→ TASK DESCRIPTION
Search the listing for "scene" and copy every line where it appears.

→ RECORD EXCERPTS
>>>
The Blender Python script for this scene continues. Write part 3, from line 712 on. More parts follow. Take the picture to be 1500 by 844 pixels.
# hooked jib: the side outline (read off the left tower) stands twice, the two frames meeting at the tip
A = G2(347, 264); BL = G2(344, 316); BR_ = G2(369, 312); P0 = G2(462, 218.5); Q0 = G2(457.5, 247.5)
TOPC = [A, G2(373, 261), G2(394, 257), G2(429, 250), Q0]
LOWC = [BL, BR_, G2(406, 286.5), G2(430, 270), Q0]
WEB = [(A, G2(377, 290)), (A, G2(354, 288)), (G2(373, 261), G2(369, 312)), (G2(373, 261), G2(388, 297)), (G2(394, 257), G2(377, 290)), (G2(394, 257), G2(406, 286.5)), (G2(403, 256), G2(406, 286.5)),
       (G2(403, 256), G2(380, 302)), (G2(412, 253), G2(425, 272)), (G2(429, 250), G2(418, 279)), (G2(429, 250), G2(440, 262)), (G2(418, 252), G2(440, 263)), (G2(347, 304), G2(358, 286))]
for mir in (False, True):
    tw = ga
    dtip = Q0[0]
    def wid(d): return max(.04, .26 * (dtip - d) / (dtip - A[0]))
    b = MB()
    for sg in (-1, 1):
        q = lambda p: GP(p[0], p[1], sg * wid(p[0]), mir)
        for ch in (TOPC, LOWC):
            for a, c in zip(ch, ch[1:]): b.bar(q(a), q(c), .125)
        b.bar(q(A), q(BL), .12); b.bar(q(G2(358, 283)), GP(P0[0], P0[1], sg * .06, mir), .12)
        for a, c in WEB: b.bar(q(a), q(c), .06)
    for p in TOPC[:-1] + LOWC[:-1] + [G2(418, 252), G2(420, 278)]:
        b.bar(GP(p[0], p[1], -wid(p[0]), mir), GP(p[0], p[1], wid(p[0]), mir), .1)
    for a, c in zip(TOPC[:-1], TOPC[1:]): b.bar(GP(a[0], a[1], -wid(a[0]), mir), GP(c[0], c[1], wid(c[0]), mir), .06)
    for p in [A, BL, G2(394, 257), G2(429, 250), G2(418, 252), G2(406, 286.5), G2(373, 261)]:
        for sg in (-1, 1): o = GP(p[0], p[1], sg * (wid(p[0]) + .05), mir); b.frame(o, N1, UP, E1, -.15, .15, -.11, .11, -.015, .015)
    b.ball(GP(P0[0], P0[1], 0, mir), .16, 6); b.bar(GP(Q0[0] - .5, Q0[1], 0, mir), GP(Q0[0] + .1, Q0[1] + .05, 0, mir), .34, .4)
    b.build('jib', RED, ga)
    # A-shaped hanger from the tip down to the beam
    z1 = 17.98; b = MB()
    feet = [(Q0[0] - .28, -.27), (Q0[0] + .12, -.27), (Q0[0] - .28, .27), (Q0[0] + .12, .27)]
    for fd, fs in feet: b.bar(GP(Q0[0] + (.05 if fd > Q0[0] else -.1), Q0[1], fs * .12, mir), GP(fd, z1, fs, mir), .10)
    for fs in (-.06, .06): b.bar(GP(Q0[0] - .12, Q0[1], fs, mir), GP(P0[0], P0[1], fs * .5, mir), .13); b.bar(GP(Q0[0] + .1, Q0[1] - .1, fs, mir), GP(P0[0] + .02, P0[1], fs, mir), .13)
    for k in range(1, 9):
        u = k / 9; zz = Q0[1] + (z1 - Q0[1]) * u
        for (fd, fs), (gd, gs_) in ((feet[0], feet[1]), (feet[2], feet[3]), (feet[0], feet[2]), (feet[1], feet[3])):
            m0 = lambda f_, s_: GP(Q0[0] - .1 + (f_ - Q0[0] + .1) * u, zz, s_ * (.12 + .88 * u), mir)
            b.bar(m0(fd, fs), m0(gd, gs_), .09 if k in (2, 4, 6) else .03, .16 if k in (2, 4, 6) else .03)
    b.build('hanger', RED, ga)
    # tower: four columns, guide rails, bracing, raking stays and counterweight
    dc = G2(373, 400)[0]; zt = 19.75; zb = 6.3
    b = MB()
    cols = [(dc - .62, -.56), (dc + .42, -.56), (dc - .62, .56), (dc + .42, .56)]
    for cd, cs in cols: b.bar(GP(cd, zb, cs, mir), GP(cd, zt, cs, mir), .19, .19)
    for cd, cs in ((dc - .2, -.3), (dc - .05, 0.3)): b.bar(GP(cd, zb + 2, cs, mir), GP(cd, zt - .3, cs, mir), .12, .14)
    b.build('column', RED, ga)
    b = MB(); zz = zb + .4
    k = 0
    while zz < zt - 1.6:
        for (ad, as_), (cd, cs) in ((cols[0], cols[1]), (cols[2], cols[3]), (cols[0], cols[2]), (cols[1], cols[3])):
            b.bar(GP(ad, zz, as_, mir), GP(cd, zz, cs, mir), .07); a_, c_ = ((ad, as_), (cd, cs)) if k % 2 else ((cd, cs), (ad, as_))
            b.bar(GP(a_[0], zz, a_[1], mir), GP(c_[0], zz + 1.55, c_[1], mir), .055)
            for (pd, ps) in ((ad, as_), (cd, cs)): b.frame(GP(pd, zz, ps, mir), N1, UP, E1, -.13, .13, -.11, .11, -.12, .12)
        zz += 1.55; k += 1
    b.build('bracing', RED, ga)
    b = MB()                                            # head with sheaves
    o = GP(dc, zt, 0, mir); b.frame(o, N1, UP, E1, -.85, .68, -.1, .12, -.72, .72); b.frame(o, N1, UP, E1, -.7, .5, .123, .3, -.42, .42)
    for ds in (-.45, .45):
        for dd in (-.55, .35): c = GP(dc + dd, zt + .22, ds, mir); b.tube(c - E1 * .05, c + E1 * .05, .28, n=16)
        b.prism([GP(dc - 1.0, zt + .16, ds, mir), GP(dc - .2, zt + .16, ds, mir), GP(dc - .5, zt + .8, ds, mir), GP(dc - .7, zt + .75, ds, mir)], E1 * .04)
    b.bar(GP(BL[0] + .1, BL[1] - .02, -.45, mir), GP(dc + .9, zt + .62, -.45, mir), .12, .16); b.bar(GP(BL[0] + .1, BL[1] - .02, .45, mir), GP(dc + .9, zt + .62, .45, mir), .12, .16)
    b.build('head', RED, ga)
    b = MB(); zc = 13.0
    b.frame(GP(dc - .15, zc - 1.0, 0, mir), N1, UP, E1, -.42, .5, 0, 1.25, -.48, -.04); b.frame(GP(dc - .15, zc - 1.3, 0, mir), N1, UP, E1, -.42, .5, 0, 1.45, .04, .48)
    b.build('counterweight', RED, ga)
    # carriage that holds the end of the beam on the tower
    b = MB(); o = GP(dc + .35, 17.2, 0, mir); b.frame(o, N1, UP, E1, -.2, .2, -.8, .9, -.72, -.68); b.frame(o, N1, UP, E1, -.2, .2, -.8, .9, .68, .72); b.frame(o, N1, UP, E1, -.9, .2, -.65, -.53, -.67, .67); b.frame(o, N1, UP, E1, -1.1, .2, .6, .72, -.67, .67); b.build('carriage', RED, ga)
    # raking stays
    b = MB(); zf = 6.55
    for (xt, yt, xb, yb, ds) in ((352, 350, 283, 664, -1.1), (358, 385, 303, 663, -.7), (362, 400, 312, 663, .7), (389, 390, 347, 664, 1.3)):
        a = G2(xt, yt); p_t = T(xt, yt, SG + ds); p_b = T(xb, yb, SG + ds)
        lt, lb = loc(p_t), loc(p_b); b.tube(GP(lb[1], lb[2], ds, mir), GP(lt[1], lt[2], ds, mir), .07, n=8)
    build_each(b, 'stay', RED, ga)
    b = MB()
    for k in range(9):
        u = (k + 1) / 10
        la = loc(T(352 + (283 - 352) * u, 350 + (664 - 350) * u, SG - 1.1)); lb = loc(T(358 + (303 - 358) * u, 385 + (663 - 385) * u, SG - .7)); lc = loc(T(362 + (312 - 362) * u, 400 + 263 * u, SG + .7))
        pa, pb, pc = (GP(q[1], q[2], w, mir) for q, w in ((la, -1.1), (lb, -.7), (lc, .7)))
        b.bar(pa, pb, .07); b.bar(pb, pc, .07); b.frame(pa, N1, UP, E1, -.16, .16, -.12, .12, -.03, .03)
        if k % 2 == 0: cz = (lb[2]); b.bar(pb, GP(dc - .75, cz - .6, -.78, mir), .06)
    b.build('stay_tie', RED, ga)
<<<
>>>
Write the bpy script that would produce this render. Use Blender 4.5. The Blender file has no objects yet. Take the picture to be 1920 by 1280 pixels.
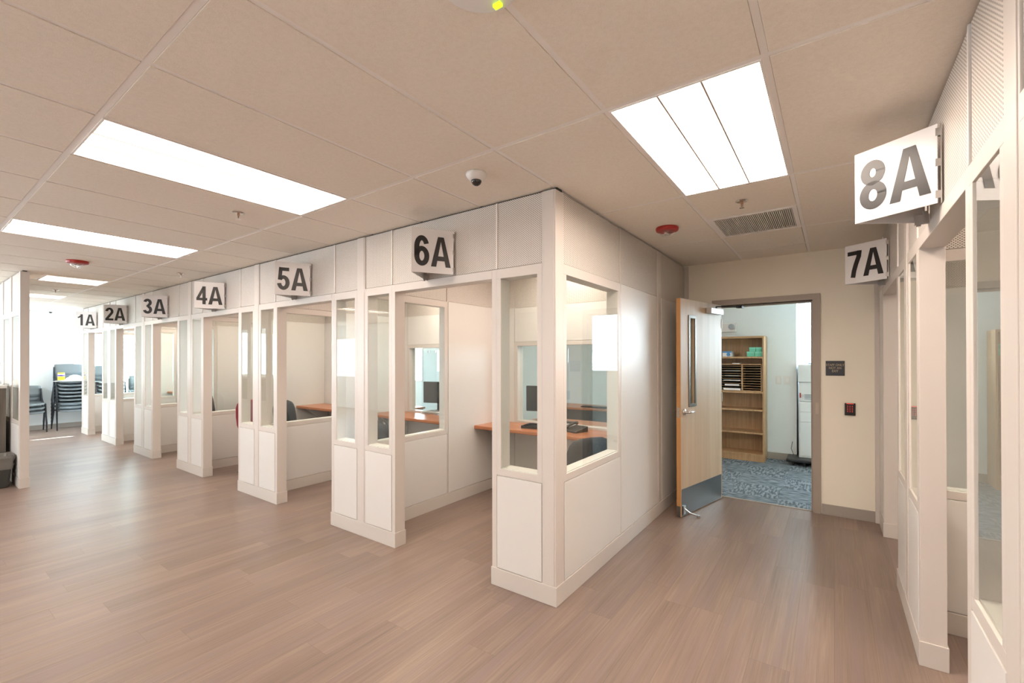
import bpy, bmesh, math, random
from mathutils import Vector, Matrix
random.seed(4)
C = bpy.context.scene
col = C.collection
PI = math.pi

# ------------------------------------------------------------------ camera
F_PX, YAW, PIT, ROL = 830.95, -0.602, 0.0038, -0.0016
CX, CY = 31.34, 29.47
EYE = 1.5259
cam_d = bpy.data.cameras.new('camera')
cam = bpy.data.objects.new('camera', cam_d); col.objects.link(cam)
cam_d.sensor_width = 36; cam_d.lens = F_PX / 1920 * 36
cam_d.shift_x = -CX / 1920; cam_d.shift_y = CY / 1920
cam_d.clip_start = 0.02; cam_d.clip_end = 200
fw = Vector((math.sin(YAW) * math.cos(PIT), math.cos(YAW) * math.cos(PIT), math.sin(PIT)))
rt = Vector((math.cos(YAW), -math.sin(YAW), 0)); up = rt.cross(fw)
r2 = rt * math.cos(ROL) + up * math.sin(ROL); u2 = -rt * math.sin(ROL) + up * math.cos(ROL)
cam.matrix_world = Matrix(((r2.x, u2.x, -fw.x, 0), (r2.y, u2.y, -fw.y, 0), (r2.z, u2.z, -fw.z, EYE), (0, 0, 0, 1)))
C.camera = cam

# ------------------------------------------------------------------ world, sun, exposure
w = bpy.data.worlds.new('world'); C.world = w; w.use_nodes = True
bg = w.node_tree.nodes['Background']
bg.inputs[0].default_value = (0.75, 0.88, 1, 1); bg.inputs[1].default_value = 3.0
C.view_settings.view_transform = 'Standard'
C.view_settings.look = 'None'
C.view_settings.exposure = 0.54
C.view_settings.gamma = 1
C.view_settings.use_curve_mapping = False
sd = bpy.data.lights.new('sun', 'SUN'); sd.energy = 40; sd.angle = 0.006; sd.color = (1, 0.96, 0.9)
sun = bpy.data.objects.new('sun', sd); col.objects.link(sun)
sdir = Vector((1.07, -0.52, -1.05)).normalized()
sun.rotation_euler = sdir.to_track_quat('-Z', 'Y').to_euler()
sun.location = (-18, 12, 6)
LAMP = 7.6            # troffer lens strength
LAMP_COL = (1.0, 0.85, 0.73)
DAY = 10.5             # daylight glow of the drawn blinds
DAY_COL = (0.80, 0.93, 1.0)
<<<
→ CORRECT RESULT
The Blender Python script for this scene continues. Write part 3, from line 712 on. More parts follow. Take the picture to be 1500 by 844 pixels.
C = bpy.context.scene